**Directions for this task:** Leave out the pictures and transcribe everything else exactly.

**Material provided:**
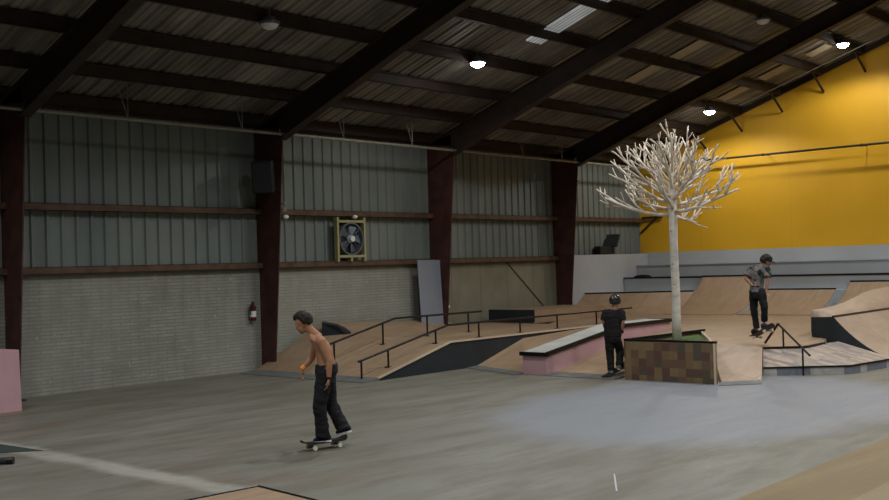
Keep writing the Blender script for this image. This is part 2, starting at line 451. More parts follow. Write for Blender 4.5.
for i, y in enumerate(py):
    t = thing('roof_purlin', 'long dark roof purlin, ' + pn[i], 'purlin', (10, y, ROOF(y) - .12), 'purlins under the roof sheets')
    bm = bmesh.new(); z = ROOF(y)
    box(bm, (2, y - .006, z - .23), (XW - .05, y + .006, z - .01))
    box(bm, (2, y - .006, z - .235), (XW - .05, y + .085, z - .222)); box(bm, (2, y - .085, z - .028), (XW - .05, y, z - .015))
    box(bm, (2, y + .073, z - .235), (XW - .05, y + .085, z - .2))
    link('rail_section', bm, 'dark_steel', t)
    bm = bmesh.new(); bar(bm, (XW - .9, y, z - .24), (XW - .06, y, z - .75), .05, .05); link('gable_brace', bm, 'dark_steel', t)
# girts
for z, lab in ((3.53, 'upper brown steel wall girt running across the ribbed wall sheets'), (2.33, 'lower brown steel wall girt at the joint of sheets and masonry')):
    t = thing('wall_girt', lab, 'girt', (10, YW - .1, z))
    bm = bmesh.new(); box(bm, (2, YW - .2, z - .07), (XW - .02, YW - .19, z + .07)); box(bm, (2, YW - .2, z + .06), (XW - .02, YW - .04, z + .07)); box(bm, (2, YW - .2, z - .07), (XW - .02, YW - .12, z - .06))
    link('rail_section', bm, 'girt_steel', t)
    for X in cols: link('bolted_clip', B((X - .2, YW - .19, z - .05), (X + .2, YW - .1, z + .05)), 'red_steel', t)
# sprinkler pipe
t = thing('sprinkler_pipe', 'long thin pale sprinkler pipe hung along the top of the wall', 'pipe', (15, YW - .55, 5.3))
yp = YW - 1.06
link('pipe_run', T([(2, yp, 5.17), (XW - .1, yp, 5.17)], .034), 'pipe_grey', t)
for X in (11.0, 13.7, 16.6, 18.9, 23.4, 25.3, 29.2):
    bm = bmesh.new(); tube(bm, [(X, yp, 5.17), (X, yp, ROOF(yp) - .03)], .008, 6); tube(bm, [(X, yp, 5.19), (X - .25, yp, ROOF(yp) - .05)], .008, 6)
    tube(bm, [(X - .03, yp, 5.17), (X + .03, yp, 5.17)], .036, 10)
    link('hanger', bm, 'pipe_grey', t)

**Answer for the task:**
Keep writing the Blender script for this image. This is part 2, starting at line 451. More parts follow. Write for Blender 4.5.
for i, y in enumerate(py):
    t = thing('roof_purlin', 'long dark roof purlin, ' + pn[i], 'purlin', (10, y, ROOF(y) - .12), 'purlins under the roof sheets')
    bm = bmesh.new(); z = ROOF(y)
    box(bm, (2, y - .006, z - .23), (XW - .05, y + .006, z - .01))
    box(bm, (2, y - .006, z - .235), (XW - .05, y + .085, z - .222)); box(bm, (2, y - .085, z - .028), (XW - .05, y, z - .015))
    box(bm, (2, y + .073, z - .235), (XW - .05, y + .085, z - .2))
    link('rail_section', bm, 'dark_steel', t)
    bm = bmesh.new(); bar(bm, (XW - .9, y, z - .24), (XW - .06, y, z - .75), .05, .05); link('gable_brace', bm, 'dark_steel', t)
# girts
for z, lab in ((3.53, 'upper brown steel wall girt running across the ribbed wall sheets'), (2.33, 'lower brown steel wall girt at the joint of sheets and masonry')):
    t = thing('wall_girt', lab, 'girt', (10, YW - .1, z))
    bm = bmesh.new(); box(bm, (2, YW - .2, z - .07), (XW - .02, YW - .19, z + .07)); box(bm, (2, YW - .2, z + .06), (XW - .02, YW - .04, z + .07)); box(bm, (2, YW - .2, z - .07), (XW - .02, YW - .12, z - .06))
    link('rail_section', bm, 'girt_steel', t)
    for X in cols: link('bolted_clip', B((X - .2, YW - .19, z - .05), (X + .2, YW - .1, z + .05)), 'red_steel', t)
# sprinkler pipe
t = thing('sprinkler_pipe', 'long thin pale sprinkler pipe hung along the top of the wall', 'pipe', (15, YW - .55, 5.3))
yp = YW - 1.06
link('pipe_run', T([(2, yp, 5.17), (XW - .1, yp, 5.17)], .034), 'pipe_grey', t)
for X in (11.0, 13.7, 16.6, 18.9, 23.4, 25.3, 29.2):
    bm = bmesh.new(); tube(bm, [(X, yp, 5.17), (X, yp, ROOF(yp) - .03)], .008, 6); tube(bm, [(X, yp, 5.19), (X - .25, yp, ROOF(yp) - .05)], .008, 6)
    tube(bm, [(X - .03, yp, 5.17), (X + .03, yp, 5.17)], .036, 10)
    link('hanger', bm, 'pipe_grey', t)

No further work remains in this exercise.